Op/Ed: Data Doesn't Support Washington State Clean Fuel Standard Claims (Puget Sound Business Journal, Seattle, WA)


A recent opinion piece in the Business Journal urged legislators in Olympia to adopt a clean fuel standard for economic and environmental reasons. However, based on the results of this fuel mandate in California and Oregon, also known as the low-carbon fuel standard (LCFS), many of those claims are not supported by actual data.

First, based on data from California and Oregon, an LCFS has not lowered fuel costs. The goal of an LCFS is to reduce the carbon content of gasoline and diesel fuels by either blending them with increasing amounts of biofuels or through the purchase of compliance credits from suppliers of lower carbon fuels or qualified entities such as transit agencies and electric utilities.

While an LCFS is designed to have minimal cost impact initially, compliance costs increase as the mandate becomes more stringent over time. In California, according to agency data, the LCFS added about 1 cent per gallon to the cost of gasoline in 2015. Currently, agency data shows the LCFS is adding 24 cents per gallon and we estimate the added cost will likely increase to more than 60 cents per gallon by 2030. These LCFS compliance cost premiums are clearly documented in Oil Price Information Service (OPIS) spot market reports.

Second, California’s LCFS is not the reason petroleum fuel costs have gone down since the mandate was implemented. There are several components that impact the price of petroleum fuel, with the cost of crude oil being the most dominant. The price of crude oil produced on the Alaskan North Slope — the primary source on the West Coast — has decreased by more than 50% since 2011. Without the LCFS in place, petroleum fuel costs in California would have fallen by a larger amount.

Third, environmental benefits from an LCFS are uncertain. When attributing greenhouse gas (GHG) emissions to a state LCFS, it is important to consider existing policies, blend mandates and interactions with the federal Renewable Fuel Standard. The California Air Resources Board (CARB) has recognized these challenges as part of their environmental analysis on the 2019 LCFS Amendments and reported that annual GHG emission reductions attributable to LCFS have only been about 1% of total statewide emissions.

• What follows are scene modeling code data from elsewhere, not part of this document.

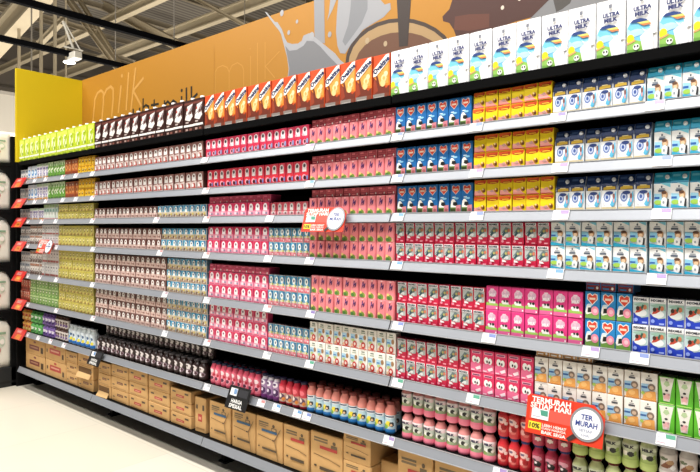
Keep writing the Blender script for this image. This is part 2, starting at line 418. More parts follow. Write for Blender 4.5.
kind('banana', 'banana_milk_carton', 'yellow carton with red top', .04, '#f6d81c', '#c9a40e', '#c04a1c',
     [('p', [(0, .78), (1, .84), (1, 1), (0, 1)], '#d85a1e'), ('p', [(.08, .76), (.3, .88), (.6, .86), (.9, .94), (.94, .78), (.5, .72)], '#b5301a'), ('r', .25, .78, .8, .83, '#f7c73c'), ('p', [(0, 0), (1, 0), (.7, .18), (.5, .4), (.3, .3), (0, .34)], '#f0a59c'), ('e', .78, .34, .17, .14, '#a4651e'), ('e', .84, .3, .09, .08, '#5d3512'), ('e', .74, .42, .07, .06, '#f4d99a'), ('p', [(.2, .3), (.45, .38), (.6, .24), (.4, .2)], '#c99a94'), ('r', 0, 0, 1, .05, '#d84a3c')])
kind('navy', 'navy_topped_milk_carton', 'white carton with navy top', .045, '#eceff3', '#c5ccd8', '#1b3566',
     [('r', 0, .68, 1, .72, '#f2f2ee'), ('r', 0, .58, 1, .72, '#27365e'), ('p', [(.1, .58), (.12, .66), (.4, .69), (.9, .68), (.92, .6), (.6, .6)], '#c1a03a'), ('r', .3, .68, .7, .7, '#e8d9a0'), ('e', .48, .34, .46, .22, '#f7f8fb'), ('e', .36, .38, .24, .14, '#7389bf'), ('e', .36, .38, .16, .095, '#c9d4ec'), ('e', .36, .38, .09, .055, '#3c5aa2'), ('e', .52, .5, .26, .05, '#31457e'),
      ('p', [(.5, .1), (.7, .3), (.95, .56), (.98, .3), (.8, .12)], '#62bde2'), ('e', .82, .4, .08, .08, '#8b5a54'), ('e', .82, .28, .06, .06, '#d9a0a6'), ('r', 0, 0, 1, .1, '#e8d7a8'), ('p', [(.1, .1), (.5, .2), (.7, .1)], '#f8f8fa')], slant=.70, cap='#e8ecf2')
kind('cyan', 'cyan_topped_milk_carton', 'white carton with cyan top', .045, '#f3f5f5', '#cfe4ec', '#2aa9cf',
     [('p', [(.35, .72), (1, .72), (1, .6)], '#7ccfe4'), ('e', .46, .62, .05, .03, '#3a4a5e'), ('r', .3, .55, .66, .575, '#8590a0'), ('r', .26, .485, .68, .535, '#45566e'), ('p', [(0, .12), (.55, .1), (.75, .3), (.6, .42), (0, .44)], '#9ed2ea'), ('r', 0, .29, .34, .35, '#2c64b4'), ('e', .25, .2, .24, .065, '#a9d45a'), ('e', .66, .4, .19, .11, '#c59a72'), ('e', .62, .46, .16, .04, '#6b4a38'), ('e', .66, .36, .12, .06, '#e9c6a2'), ('e', .64, .19, .2, .15, '#f6f6f6'), ('p', [(.78, .1), (.84, .3), (.94, .28), (.9, .06)], '#2b2b32'), ('e', .6, .2, .06, .04, '#9aa4b0'), ('p', [(0, .0), (1, .0), (1, .06), (0, .14)], '#39b4da')], slant=.70, cap='#eef3f4')
kind('boy', 'white_blue_milk_carton', 'white and blue milk carton', .045, '#f5f6f6', '#cfe0e8', '#c9d4da',
     [('p', [(.5, 1), (1, 1), (1, .86)], '#7fc9e0'), ('e', .45, .9, .05, .04, '#3a4a5e'), ('r', .3, .8, .64, .83, '#9aa2ae'), ('r', .24, .7, .68, .77, '#5a6678'), ('p', [(0, .2), (.5, .18), (.7, .4), (.6, .58), (0, .62)], '#8fcbe8'), ('r', 0, .4, .34, .47, '#2c64b4'), ('e', .25, .29, .26, .09, '#a9d45a'), ('e', .68, .52, .2, .14, '#b98a62'), ('e', .64, .6, .18, .055, '#5d4030'), ('e', .68, .47, .13, .08, '#e9c6a2'), ('e', .64, .25, .2, .18, '#f7f7f7'), ('p', [(.8, .12), (.86, .38), (.95, .36), (.9, .08)], '#2b2b32'), ('e', .62, .24, .06, .05, '#9aa4b0'), ('p', [(0, 0), (1, 0), (1, .06), (0, .17)], '#2fb0d8')])
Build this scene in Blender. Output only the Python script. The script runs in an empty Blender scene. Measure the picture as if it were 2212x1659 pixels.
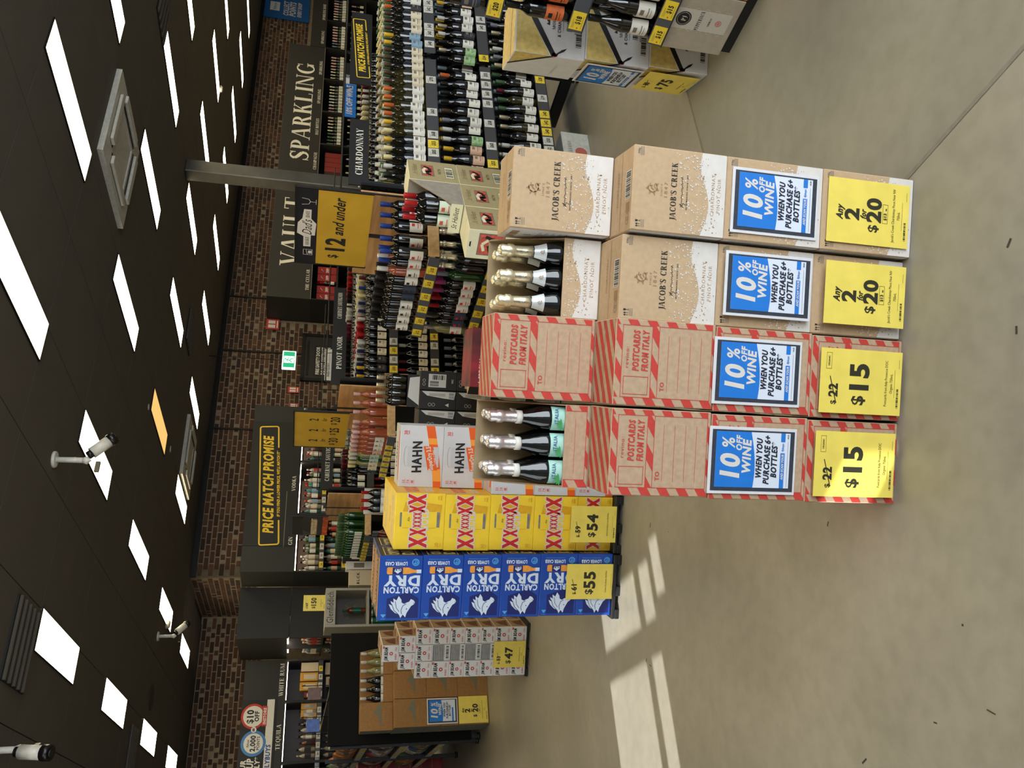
import bpy, bmesh, math, random
from math import sin, cos, pi, radians
from mathutils import Vector, Matrix
from mathutils.geometry import tessellate_polygon
random.seed(7)
SC = bpy.context.scene
COL = SC.collection

# ------------------------------------------------------------------ camera
# world: x right, y away from the camera, z up.  The photograph was taken in
# portrait and is stored lying on its side, so the camera is rolled by 90 degrees.
CAMH = 1.85
PITCH, ROLL = radians(13.6716), radians(3.0978)
fw = Vector((0, cos(PITCH), -sin(PITCH)))
rt = Vector((1, 0, 0))
dn = fw.cross(rt)
r2 = cos(ROLL) * rt - sin(ROLL) * dn
d2 = fw.cross(r2)
cam_d = bpy.data.cameras.new('camera')
cam = bpy.data.objects.new('camera', cam_d)
COL.objects.link(cam)
cam_d.sensor_width = 36.0
cam_d.lens = 1762.18 / 2212 * 36.0
cam_d.clip_end = 100
mw = Matrix((( d2.x, r2.x, -fw.x, 0), (d2.y, r2.y, -fw.y, 0), (d2.z, r2.z, -fw.z, CAMH), (0, 0, 0, 1)))
cam.matrix_world = mw
SC.camera = cam

# ------------------------------------------------------------------ light and exposure
SC.view_settings.view_transform = 'Standard'
SC.view_settings.look = 'None'
SC.view_settings.gamma = 1.0
SC.view_settings.exposure = 0.0
SC.view_settings.use_curve_mapping = False
world = bpy.data.worlds.new('world')
SC.world = world
world.use_nodes = True
bg = world.node_tree.nodes['Background']
bg.inputs[0].default_value = (0.75, 0.86, 1.0, 1)
bg.inputs[1].default_value = 0.35

CEIL = 3.61
AR = math.atan2(0.5137976, 0.85791143)      # direction of the shop grid in plan
SV = Vector((0.85791143, 0.5137976, 0))      # along the back wall, to the right
TV = Vector((-0.5137976, 0.85791143, 0))     # towards the back wall
def W(s, t, z=0.0):
    return SV * s + TV * t + Vector((0, 0, z))

def lamp_area(name, loc, target, sx, sy, power, color):
    l = bpy.data.lights.new(name, 'AREA'); l.shape = 'RECTANGLE'
    l.size = sx; l.size_y = sy; l.energy = power; l.color = color
    o = bpy.data.objects.new(name, l); COL.objects.link(o)
    o.location = loc
    o.rotation_euler = (Vector(target) - Vector(loc)).to_track_quat('-Z', 'Y').to_euler()
    return o
# daylight through the glazed shopfront behind the photographer and the windows on the left
lamp_area('shopfront_daylight', W(2.6, -2.5, 1.9), W(2.2, 3.0, 0.8), 6.0, 2.8, 350, (0.88, 0.95, 1.0))
lamp_area('side_window_daylight', W(-2.9, 3.2, 1.7), W(1.2, 4.2, 0.2), 3.2, 2.4, 50, (0.85, 0.94, 1.0))
sun_l = bpy.data.lights.new('sun', 'SUN'); sun_l.energy = 9.0; sun_l.angle = 0.006
sun_l.color = (0.94, 0.97, 1.0)
sun = bpy.data.objects.new('sun', sun_l); COL.objects.link(sun)
SUNEL = radians(30)
sd = (SV * cos(SUNEL) + Vector((0, 0, -sin(SUNEL)))).normalized()
sun.rotation_euler = sd.to_track_quat('-Z', 'Y').to_euler()

# ------------------------------------------------------------------ materials
def s2l(c):
    return tuple((x / 255 / 12.92 if x / 255 <= 0.04045 else ((x / 255 + 0.055) / 1.055) ** 2.4) for x in c)
MATS = {}
def M(name, rgb=None, rough=0.6, metal=0.0, emit=0.0, var=0.06, scale=30.0, bump=0.0, spec=0.5, trans=0.0, stretch=None, clear=0.0):
    if name in MATS: return MATS[name]
    m = bpy.data.materials.new(name); m.use_nodes = True
    nt = m.node_tree; b = nt.nodes['Principled BSDF']
    lin = s2l(rgb)
    b.inputs['Base Color'].default_value = (*lin, 1)
    b.inputs['Roughness'].default_value = rough
    b.inputs['Metallic'].default_value = metal
    b.inputs['Specular IOR Level'].default_value = spec
    if clear: b.inputs['Coat Weight'].default_value = clear
    if trans: b.inputs['Transmission Weight'].default_value = trans
    if emit:
        b.inputs['Emission Color'].default_value = (*lin, 1)
        b.inputs['Emission Strength'].default_value = emit
    if var or bump:
        tc = nt.nodes.new('ShaderNodeTexCoord'); n = nt.nodes.new('ShaderNodeTexNoise')
        n.inputs['Scale'].default_value = scale; n.inputs['Detail'].default_value = 3
        if stretch:
            mp = nt.nodes.new('ShaderNodeMapping'); mp.inputs['Scale'].default_value = stretch
            nt.links.new(tc.outputs['Object'], mp.inputs[0]); nt.links.new(mp.outputs[0], n.inputs['Vector'])
        else:
            nt.links.new(tc.outputs['Object'], n.inputs['Vector'])
        if var:
            r = nt.nodes.new('ShaderNodeValToRGB')
            r.color_ramp.elements[0].position = 0.3; r.color_ramp.elements[1].position = 0.7
            r.color_ramp.elements[0].color = (*[max(0, x * (1 - var * 2)) for x in lin], 1)
            r.color_ramp.elements[1].color = (*[min(1, x * (1 + var * 2)) for x in lin], 1)
            nt.links.new(n.outputs['Fac'], r.inputs[0]); nt.links.new(r.outputs[0], b.inputs['Base Color'])
        if bump:
            bp = nt.nodes.new('ShaderNodeBump'); bp.inputs['Strength'].default_value = bump
            bp.inputs['Distance'].default_value = 0.004
            nt.links.new(n.outputs['Fac'], bp.inputs['Height']); nt.links.new(bp.outputs[0], b.inputs['Normal'])
    MATS[name] = m
    return m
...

Furthermore, an LCFS is not an air quality program, so meaningful health benefits from an LCFS are unlikely. CARB estimates that California’s LCFS decreases annual nitrogen oxide emissions from the state’s transportation sector by less than 1% and particulate matter by less than 2% — two key pollutants that impact human health.

These environmental impact estimates do not take into consideration emissions from “fuel shuffling” which occurs when transporting fuels over long distances into and within the state to comply with the LCFS. Our research has documented that changes in the fuel market supply due to an LCFS as well as the additional transport required for feedstocks and finished fuels also have impacts on greenhouse gas emissions and air quality, which must be considered.

Lastly, an LCFS is unlikely to spur an expansive biofuel industry in Washington with associated job creation. In California, for instance, only 12% of liquid biofuel fuel pathways registered under LCFS — including ethanol, biodiesel and renewable diesel — come from in-state production facilities. The vast majority of biofuel production facilities are located in the Midwest due to close proximity of appropriate feedstocks and friendlier business climates.

Accounting for other alternative transportation fuels like natural gas, electricity and propane, only 20% of fuel production facilities are located in California. These fuels face their own set of challenges like deployment of accompanying vehicle technologies and infrastructure availability.

In considering whether to adopt an LCFS in Washington, actual data from California and Oregon — the only two states with this fuel mandate — provide important insight on whether an LCFS would be effective in reducing GHG emissions or providing other benefits in the state.